After determining the payload PAR, a transmit power limitation value is ascertained in a step 320. The transmit power limitation value may be ascertained based on the payload PAR and performance criteria of the OFDM transmitter. The transmit power limitation value may be determined packet-by-packet or determined at one time for a number of packets. Typically, the transmit power limitation value is a backoff value associated with the payload.
After ascertaining the transmit power limitation value, the available power headroom is calculated based on a preamble PAR and the transmit power limitation value in a step 330. The available power headroom may be calculated by subtracting the preamble PAR from the transmit power limitation value. In some embodiments, the preamble PAR may be a typical preamble PAR. The available power headroom may be calculated based on only a portion of the preamble.

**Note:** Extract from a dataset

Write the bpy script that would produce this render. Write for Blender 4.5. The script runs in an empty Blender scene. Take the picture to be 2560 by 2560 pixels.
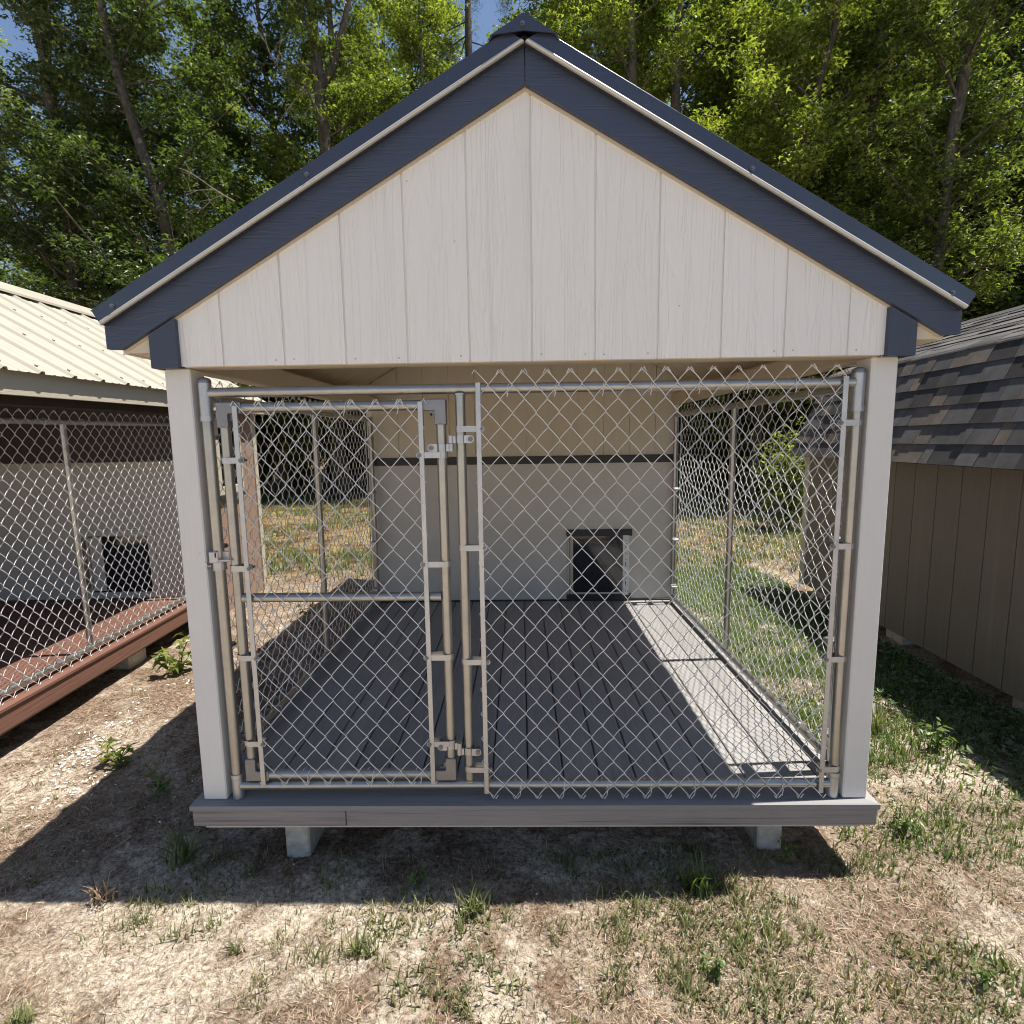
import bpy, bmesh, math, random
import numpy as np
from mathutils import Matrix, Vector, Euler

rnd = random.Random(7)
rng = np.random.default_rng(11)
sc = bpy.context.scene
COL = sc.collection
R = math.radians

# ------------------------------------------------------------------ camera, sky, sun, exposure
CAMP = Vector((-0.0094, -1.8526, 1.5928))
yaw, pitch, roll = 0.01802, 0.12905, -0.01457
fw = Vector((-math.sin(yaw) * math.cos(pitch), math.cos(yaw) * math.cos(pitch), -math.sin(pitch)))
rt = Vector((math.cos(yaw), math.sin(yaw), 0))
up = rt.cross(fw)
rt2 = math.cos(roll) * rt + math.sin(roll) * up
up2 = -math.sin(roll) * rt + math.cos(roll) * up
cam_d = bpy.data.cameras.new('camera')
cam_d.sensor_width = 36.0
cam_d.sensor_fit = 'HORIZONTAL'
cam_d.lens = 36.0 * 1379.4 / 2560.0
cam_d.clip_start = 0.02
cam_d.clip_end = 3000
cam = bpy.data.objects.new('camera', cam_d)
COL.objects.link(cam)
cam.matrix_world = Matrix(((rt2.x, up2.x, -fw.x, CAMP.x), (rt2.y, up2.y, -fw.y, CAMP.y), (rt2.z, up2.z, -fw.z, CAMP.z), (0, 0, 0, 1)))
sc.camera = cam

SUN_EL, SUN_AZ = 71.0, 3.5           # elevation; azimuth measured from +X towards +Y
w = bpy.data.worlds.new('World')
sc.world = w
w.use_nodes = True
wn = w.node_tree
sky = wn.nodes.new('ShaderNodeTexSky')
sky.sky_type = 'NISHITA'
sky.sun_disc = False
sky.sun_elevation = R(SUN_EL)
sky.sun_rotation = R(90 - SUN_AZ)
sky.air_density = 1.0
sky.dust_density = 0.6
sky.ozone_density = 1.0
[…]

After calculating the available power headroom, the method increases the transmit power for at least a portion of the preamble subject to the available power headroom in a step 340. The method 300 may increase the preamble transmit power to about the transmit power limitation value. In alternative embodiments, the method 300 may increase the preamble transmit power to a maximum sufficient transmit value. In some embodiments, the transmit power for the entirety of the preamble is increased. After increasing the preamble transmit power, the method ends in step 350.
While the methods disclosed herein have been described and shown with reference to particular steps performed in a particular order, it will be understood that these steps may be combined, subdivided, or reordered to form an equivalent method without departing from the teachings of the present invention. Accordingly, unless specifically indicated herein, the order and/or the grouping of the steps are not limitations of the present invention.
Although the present invention has been described in detail, those skilled in the art should understand that they can make various changes, substitutions and alterations herein without departing from the spirit and scope of the invention in its broadest form.